GIVEN DATA:
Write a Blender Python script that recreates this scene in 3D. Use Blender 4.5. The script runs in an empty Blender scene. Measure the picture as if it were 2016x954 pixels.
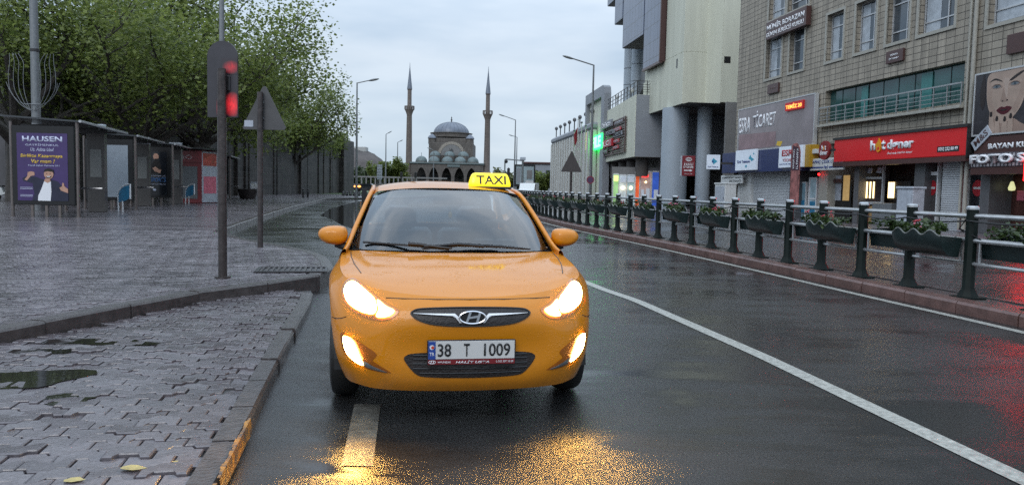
import bpy, bmesh, math, random
import numpy as np
from mathutils import Vector, Matrix
from mathutils.bvhtree import BVHTree

S = bpy.context.scene
C = S.collection
R = math.radians
random.seed(7)
rng = np.random.default_rng(7)

# ------------------------------------------------------------------ camera
FPX, PITCH, ROLL, EYE = 1514.0, R(4.05), R(1.2), 1.42
cam_data = bpy.data.cameras.new('camera')
cam = bpy.data.objects.new('camera', cam_data)
C.objects.link(cam)
S.camera = cam
cam_data.sensor_width = 36.0
cam_data.lens = 36.0 * FPX / 2016.0
cam_data.clip_start = 0.05
cam_data.clip_end = 4000.0
CAM_ROT = Matrix.Rotation(math.pi / 2 - PITCH, 3, 'X') @ Matrix.Rotation(ROLL, 3, 'Z')
cam.matrix_world = Matrix.Translation((0, 0, EYE)) @ CAM_ROT.to_4x4()

# ------------------------------------------------------------------ sky and sun: a rainy overcast evening
SUN_ELEV, SUN_AZ = R(38), R(200)
w = bpy.data.worlds.new('World')
S.world = w
w.use_nodes = True
nt = w.node_tree
nt.nodes.clear()
out = nt.nodes.new('ShaderNodeOutputWorld')
bg = nt.nodes.new('ShaderNodeBackground')
bg.inputs['Strength'].default_value = 0.1
sky = nt.nodes.new('ShaderNodeTexSky')
sky.sky_type = 'NISHITA'
sky.sun_disc = False
sky.sun_elevation = SUN_ELEV
sky.sun_rotation = SUN_AZ
tc = nt.nodes.new('ShaderNodeTexCoord')
mp = nt.nodes.new('ShaderNodeMapping')
mp.inputs['Scale'].default_value = (1.3, 1.3, 5.5)
mp.inputs['Location'].default_value = (0.4, 0.2, 0.35)
nz = nt.nodes.new('ShaderNodeTexNoise')
nz.inputs['Scale'].default_value = 1.5
nz.inputs['Detail'].default_value = 5.0
nz.inputs['Roughness'].default_value = 0.5
rp = nt.nodes.new('ShaderNodeValToRGB')
e = rp.color_ramp.elements
e[0].position, e[0].color = 0.40, (3.55, 4.6, 5.85, 1)
e[1].position, e[1].color = 0.62, (5.9, 6.65, 7.5, 1)
mx = nt.nodes.new('ShaderNodeMixRGB')
mx.inputs[0].default_value = 0.88
L = nt.links.new
L(tc.outputs['Generated'], mp.inputs['Vector'])
L(mp.outputs[0], nz.inputs['Vector'])
L(nz.outputs['Fac'], rp.inputs[0])
L(sky.outputs[0], mx.inputs[1])
L(rp.outputs[0], mx.inputs[2])
# an overcast dome is brighter overhead than near the horizon
sxyz = nt.nodes.new('ShaderNodeSeparateXYZ')
L(tc.outputs['Generated'], sxyz.inputs[0])
mr = nt.nodes.new('ShaderNodeMapRange')
mr.inputs['From Min'].default_value = 0.16
mr.inputs['From Max'].default_value = 0.85
mr.inputs['To Min'].default_value = 1.0
mr.inputs['To Max'].default_value = 2.3
L(sxyz.outputs[2], mr.inputs['Value'])
mul = nt.nodes.new('ShaderNodeMixRGB')
mul.blend_type = 'MULTIPLY'
mul.inputs[0].default_value = 1.0
L(mx.outputs[0], mul.inputs[1])
L(mr.outputs[0], mul.inputs[2])
L(mul.outputs[0], bg.inputs['Color'])
L(bg.outputs[0], out.inputs[0])

sun_data = bpy.data.lights.new('sun', 'SUN')
sun = bpy.data.objects.new('sun', sun_data)
C.objects.link(sun)
sun_data.energy = 0.5
sun_data.angle = R(30)
sun_data.color = (1.0, 0.97, 0.93)
sd = Vector((math.sin(SUN_AZ) * math.cos(SUN_ELEV), math.cos(SUN_AZ) * math.cos(SUN_ELEV), math.sin(SUN_ELEV)))
sun.rotation_euler = sd.to_track_quat('Z', 'Y').to_euler()

S.view_settings.view_transform = 'Standard'
S.view_settings.look = 'None'
S.view_settings.exposure = 0.35
S.view_settings.gamma = 1.0
S.view_settings.use_curve_mapping = False
S.cycles.max_bounces = 7
S.cycles.transparent_max_bounces = 12
S.cycles.sample_clamp_indirect = 6.0
S.cycles.caustics_reflective = False
S.cycles.caustics_refractive = False
S.cycles.use_denoising = False

# ------------------------------------------------------------------ helpers
def pray(u, v):
    return CAM_ROT @ Vector(((u - 1008) / FPX, (477 - v) / FPX, -1.0))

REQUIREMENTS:
Transcribe the listing in full and omit the pictures.

TASK SOLUTION:
Write a Blender Python script that recreates this scene in 3D. Use Blender 4.5. The script runs in an empty Blender scene. Measure the picture as if it were 2016x954 pixels.
import bpy, bmesh, math, random
import numpy as np
from mathutils import Vector, Matrix
from mathutils.bvhtree import BVHTree

S = bpy.context.scene
C = S.collection
R = math.radians
random.seed(7)
rng = np.random.default_rng(7)

# ------------------------------------------------------------------ camera
FPX, PITCH, ROLL, EYE = 1514.0, R(4.05), R(1.2), 1.42
cam_data = bpy.data.cameras.new('camera')
cam = bpy.data.objects.new('camera', cam_data)
C.objects.link(cam)
S.camera = cam
cam_data.sensor_width = 36.0
cam_data.lens = 36.0 * FPX / 2016.0
cam_data.clip_start = 0.05
cam_data.clip_end = 4000.0
CAM_ROT = Matrix.Rotation(math.pi / 2 - PITCH, 3, 'X') @ Matrix.Rotation(ROLL, 3, 'Z')
cam.matrix_world = Matrix.Translation((0, 0, EYE)) @ CAM_ROT.to_4x4()

# ------------------------------------------------------------------ sky and sun: a rainy overcast evening
SUN_ELEV, SUN_AZ = R(38), R(200)
w = bpy.data.worlds.new('World')
S.world = w
w.use_nodes = True
nt = w.node_tree
nt.nodes.clear()
out = nt.nodes.new('ShaderNodeOutputWorld')
bg = nt.nodes.new('ShaderNodeBackground')
bg.inputs['Strength'].default_value = 0.1
sky = nt.nodes.new('ShaderNodeTexSky')
sky.sky_type = 'NISHITA'
sky.sun_disc = False
sky.sun_elevation = SUN_ELEV
sky.sun_rotation = SUN_AZ
tc = nt.nodes.new('ShaderNodeTexCoord')
mp = nt.nodes.new('ShaderNodeMapping')
mp.inputs['Scale'].default_value = (1.3, 1.3, 5.5)
mp.inputs['Location'].default_value = (0.4, 0.2, 0.35)
nz = nt.nodes.new('ShaderNodeTexNoise')
nz.inputs['Scale'].default_value = 1.5
nz.inputs['Detail'].default_value = 5.0
nz.inputs['Roughness'].default_value = 0.5
rp = nt.nodes.new('ShaderNodeValToRGB')
e = rp.color_ramp.elements
e[0].position, e[0].color = 0.40, (3.55, 4.6, 5.85, 1)
e[1].position, e[1].color = 0.62, (5.9, 6.65, 7.5, 1)
mx = nt.nodes.new('ShaderNodeMixRGB')
mx.inputs[0].default_value = 0.88
L = nt.links.new
L(tc.outputs['Generated'], mp.inputs['Vector'])
L(mp.outputs[0], nz.inputs['Vector'])
L(nz.outputs['Fac'], rp.inputs[0])
L(sky.outputs[0], mx.inputs[1])
L(rp.outputs[0], mx.inputs[2])
# an overcast dome is brighter overhead than near the horizon
sxyz = nt.nodes.new('ShaderNodeSeparateXYZ')
L(tc.outputs['Generated'], sxyz.inputs[0])
mr = nt.nodes.new('ShaderNodeMapRange')
mr.inputs['From Min'].default_value = 0.16
mr.inputs['From Max'].default_value = 0.85
mr.inputs['To Min'].default_value = 1.0
mr.inputs['To Max'].default_value = 2.3
L(sxyz.outputs[2], mr.inputs['Value'])
mul = nt.nodes.new('ShaderNodeMixRGB')
mul.blend_type = 'MULTIPLY'
mul.inputs[0].default_value = 1.0
L(mx.outputs[0], mul.inputs[1])
L(mr.outputs[0], mul.inputs[2])
L(mul.outputs[0], bg.inputs['Color'])
L(bg.outputs[0], out.inputs[0])

sun_data = bpy.data.lights.new('sun', 'SUN')
sun = bpy.data.objects.new('sun', sun_data)
C.objects.link(sun)
sun_data.energy = 0.5
sun_data.angle = R(30)
sun_data.color = (1.0, 0.97, 0.93)
sd = Vector((math.sin(SUN_AZ) * math.cos(SUN_ELEV), math.cos(SUN_AZ) * math.cos(SUN_ELEV), math.sin(SUN_ELEV)))
sun.rotation_euler = sd.to_track_quat('Z', 'Y').to_euler()

S.view_settings.view_transform = 'Standard'
S.view_settings.look = 'None'
S.view_settings.exposure = 0.35
S.view_settings.gamma = 1.0
S.view_settings.use_curve_mapping = False
S.cycles.max_bounces = 7
S.cycles.transparent_max_bounces = 12
S.cycles.sample_clamp_indirect = 6.0
S.cycles.caustics_reflective = False
S.cycles.caustics_refractive = False
S.cycles.use_denoising = False

# ------------------------------------------------------------------ helpers
def pray(u, v):
    return CAM_ROT @ Vector(((u - 1008) / FPX, (477 - v) / FPX, -1.0))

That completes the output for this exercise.